→ STORED DATA:
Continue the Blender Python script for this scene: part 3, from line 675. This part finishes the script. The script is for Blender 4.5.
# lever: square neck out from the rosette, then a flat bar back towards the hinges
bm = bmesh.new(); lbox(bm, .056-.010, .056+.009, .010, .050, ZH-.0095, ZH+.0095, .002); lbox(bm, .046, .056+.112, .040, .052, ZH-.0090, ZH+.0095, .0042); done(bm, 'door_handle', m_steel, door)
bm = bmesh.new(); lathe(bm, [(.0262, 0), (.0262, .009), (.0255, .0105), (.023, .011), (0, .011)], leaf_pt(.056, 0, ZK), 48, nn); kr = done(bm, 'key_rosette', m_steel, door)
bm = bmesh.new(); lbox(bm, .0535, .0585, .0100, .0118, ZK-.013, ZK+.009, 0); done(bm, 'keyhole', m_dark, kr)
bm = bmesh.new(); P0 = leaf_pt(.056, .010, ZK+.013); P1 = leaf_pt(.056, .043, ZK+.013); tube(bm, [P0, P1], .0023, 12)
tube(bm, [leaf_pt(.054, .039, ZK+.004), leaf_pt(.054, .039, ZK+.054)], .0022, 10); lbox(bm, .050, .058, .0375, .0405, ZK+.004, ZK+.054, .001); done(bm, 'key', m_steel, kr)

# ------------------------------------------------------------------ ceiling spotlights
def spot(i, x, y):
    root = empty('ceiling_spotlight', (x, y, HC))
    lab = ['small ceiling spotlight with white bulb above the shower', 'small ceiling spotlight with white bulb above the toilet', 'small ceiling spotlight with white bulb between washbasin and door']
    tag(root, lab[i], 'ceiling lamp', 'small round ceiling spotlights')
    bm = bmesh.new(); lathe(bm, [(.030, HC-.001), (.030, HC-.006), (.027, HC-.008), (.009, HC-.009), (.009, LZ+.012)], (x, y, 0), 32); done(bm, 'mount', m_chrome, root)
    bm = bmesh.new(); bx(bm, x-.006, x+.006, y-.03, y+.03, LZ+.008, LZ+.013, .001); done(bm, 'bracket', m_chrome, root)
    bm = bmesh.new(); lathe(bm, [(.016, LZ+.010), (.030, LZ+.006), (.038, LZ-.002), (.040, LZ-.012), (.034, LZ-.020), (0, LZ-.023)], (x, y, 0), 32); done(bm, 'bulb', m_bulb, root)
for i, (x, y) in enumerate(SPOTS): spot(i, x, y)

→ PROBLEM STATEMENT: Repeat the data verbatim.

→ FULL OUTPUT:
Continue the Blender Python script for this scene: part 3, from line 675. This part finishes the script. The script is for Blender 4.5.
# lever: square neck out from the rosette, then a flat bar back towards the hinges
bm = bmesh.new(); lbox(bm, .056-.010, .056+.009, .010, .050, ZH-.0095, ZH+.0095, .002); lbox(bm, .046, .056+.112, .040, .052, ZH-.0090, ZH+.0095, .0042); done(bm, 'door_handle', m_steel, door)
bm = bmesh.new(); lathe(bm, [(.0262, 0), (.0262, .009), (.0255, .0105), (.023, .011), (0, .011)], leaf_pt(.056, 0, ZK), 48, nn); kr = done(bm, 'key_rosette', m_steel, door)
bm = bmesh.new(); lbox(bm, .0535, .0585, .0100, .0118, ZK-.013, ZK+.009, 0); done(bm, 'keyhole', m_dark, kr)
bm = bmesh.new(); P0 = leaf_pt(.056, .010, ZK+.013); P1 = leaf_pt(.056, .043, ZK+.013); tube(bm, [P0, P1], .0023, 12)
tube(bm, [leaf_pt(.054, .039, ZK+.004), leaf_pt(.054, .039, ZK+.054)], .0022, 10); lbox(bm, .050, .058, .0375, .0405, ZK+.004, ZK+.054, .001); done(bm, 'key', m_steel, kr)

# ------------------------------------------------------------------ ceiling spotlights
def spot(i, x, y):
    root = empty('ceiling_spotlight', (x, y, HC))
    lab = ['small ceiling spotlight with white bulb above the shower', 'small ceiling spotlight with white bulb above the toilet', 'small ceiling spotlight with white bulb between washbasin and door']
    tag(root, lab[i], 'ceiling lamp', 'small round ceiling spotlights')
    bm = bmesh.new(); lathe(bm, [(.030, HC-.001), (.030, HC-.006), (.027, HC-.008), (.009, HC-.009), (.009, LZ+.012)], (x, y, 0), 32); done(bm, 'mount', m_chrome, root)
    bm = bmesh.new(); bx(bm, x-.006, x+.006, y-.03, y+.03, LZ+.008, LZ+.013, .001); done(bm, 'bracket', m_chrome, root)
    bm = bmesh.new(); lathe(bm, [(.016, LZ+.010), (.030, LZ+.006), (.038, LZ-.002), (.040, LZ-.012), (.034, LZ-.020), (0, LZ-.023)], (x, y, 0), 32); done(bm, 'bulb', m_bulb, root)
for i, (x, y) in enumerate(SPOTS): spot(i, x, y)